Preponderance

All 14 of the judicial discipline cases so far in 2015 have been based on the judge’s consent or at least on a stipulation of facts with disagreement only about whether the facts constituted misconduct and/or what the appropriate sanction should be.  Despite that figure, difficulties of proof are sometimes involved in judicial discipline cases, as in any other type of legal proceedings, as illustrated by two recent cases in which charges were dismissed.

In censuring a judge for other misconduct, the New York State Commission on Judicial Conduct commented on its dismissal of a count alleging that, after a court session had ended, a judge had used a racial epithet in a conversation with an African-American lawyer.  The Commission emphasized that it considered “this accusation of the utmost gravity.  It would certainly be grounds for removal if credited, particularly in light of the other misconduct findings regarding respondent.”  It noted that two attorneys said they heard the remark, three others (including an attorney) allegedly in the courtroom at the time swore they did not, and the judge categorically denied using the term.  The complaint had not been filed with the Commission for two years, the judge had not been notified of the allegation for an additional year, and he had been “given shifting time frames and few specifics as to when it took place,” with “a possible range of six months.”  The Commission, which uses a preponderance of the evidence standard, explained it was “deeply reluctant . . . to remove a jurist on the basis of the ambiguous evidence presented in connection with this allegation.”

We do not intimate that we believe any particular account to be truthful, or any other to be false.  Indeed, those are not the only possibilities.  Even on a matter of this importance, witnesses can mishear or have mistaken or faded recollections, and after so many years uncertain memories can harden, while others can change.

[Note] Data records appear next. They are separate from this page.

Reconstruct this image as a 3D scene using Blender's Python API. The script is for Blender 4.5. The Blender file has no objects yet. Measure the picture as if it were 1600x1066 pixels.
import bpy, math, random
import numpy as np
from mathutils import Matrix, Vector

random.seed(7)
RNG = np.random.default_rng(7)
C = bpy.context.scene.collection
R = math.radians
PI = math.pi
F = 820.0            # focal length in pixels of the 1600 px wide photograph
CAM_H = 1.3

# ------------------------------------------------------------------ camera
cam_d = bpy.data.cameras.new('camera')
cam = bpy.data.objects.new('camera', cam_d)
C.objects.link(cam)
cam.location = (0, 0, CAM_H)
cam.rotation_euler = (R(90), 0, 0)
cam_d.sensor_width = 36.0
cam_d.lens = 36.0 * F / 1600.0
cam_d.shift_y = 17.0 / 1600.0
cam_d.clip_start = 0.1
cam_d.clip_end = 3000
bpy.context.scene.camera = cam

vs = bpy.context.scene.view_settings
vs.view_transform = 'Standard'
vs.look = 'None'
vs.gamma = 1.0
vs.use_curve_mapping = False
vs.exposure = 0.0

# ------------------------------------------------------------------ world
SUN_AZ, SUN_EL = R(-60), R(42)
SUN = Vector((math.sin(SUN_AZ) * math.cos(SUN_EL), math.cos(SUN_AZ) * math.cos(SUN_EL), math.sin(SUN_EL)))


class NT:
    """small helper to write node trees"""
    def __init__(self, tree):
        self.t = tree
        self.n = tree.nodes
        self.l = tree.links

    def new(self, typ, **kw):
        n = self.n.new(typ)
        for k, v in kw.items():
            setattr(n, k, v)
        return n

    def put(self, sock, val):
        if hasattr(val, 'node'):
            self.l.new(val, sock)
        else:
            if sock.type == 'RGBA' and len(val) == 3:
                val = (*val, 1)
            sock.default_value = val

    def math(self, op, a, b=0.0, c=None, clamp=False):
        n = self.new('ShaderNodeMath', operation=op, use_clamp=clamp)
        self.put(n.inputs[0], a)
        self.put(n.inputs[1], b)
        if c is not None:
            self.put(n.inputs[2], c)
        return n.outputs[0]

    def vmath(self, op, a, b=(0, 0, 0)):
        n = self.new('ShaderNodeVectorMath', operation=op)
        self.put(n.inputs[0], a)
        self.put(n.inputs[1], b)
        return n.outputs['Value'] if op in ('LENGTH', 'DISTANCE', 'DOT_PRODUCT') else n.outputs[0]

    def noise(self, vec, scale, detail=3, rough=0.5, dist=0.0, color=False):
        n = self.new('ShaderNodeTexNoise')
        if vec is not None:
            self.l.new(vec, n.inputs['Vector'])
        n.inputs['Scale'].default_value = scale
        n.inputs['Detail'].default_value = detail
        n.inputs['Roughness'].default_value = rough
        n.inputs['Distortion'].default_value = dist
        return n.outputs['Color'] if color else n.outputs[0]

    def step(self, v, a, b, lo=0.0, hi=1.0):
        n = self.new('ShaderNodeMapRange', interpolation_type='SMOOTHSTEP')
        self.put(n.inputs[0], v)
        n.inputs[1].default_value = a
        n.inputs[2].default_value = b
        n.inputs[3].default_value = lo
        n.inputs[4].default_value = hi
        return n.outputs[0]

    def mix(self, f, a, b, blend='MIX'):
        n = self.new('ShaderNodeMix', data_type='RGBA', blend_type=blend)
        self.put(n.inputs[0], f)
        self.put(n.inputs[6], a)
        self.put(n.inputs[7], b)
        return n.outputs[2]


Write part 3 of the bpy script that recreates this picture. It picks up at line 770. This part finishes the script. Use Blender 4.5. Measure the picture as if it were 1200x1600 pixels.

In a widely publicized case, the Committee on Judicial Conduct and Disability of the U.S. Judicial Conference denied a petition for review from the dismissal of a complaint alleging that a judge on the 5th Circuit had, during a public lecture on the death penalty at the University of Pennsylvania Law School, made statements that exhibited bias toward certain classes of claimants and claims or related to the merits of pending cases.  The special counsel hired to investigate had discovered no recording of the lecture.  He interviewed 45 individuals, including most of the attendees and all of the non-student attendees, and concluded that “many of the attendees had differing recollections—or no recollection at all—of comments referenced in the Complaint.”  The Review Committee concluded that the Judicial Council had not ignored “evidence in complainants’ favor” and had sufficiently weighed the evidence before finding that a preponderance of the evidence did not support a finding of misconduct.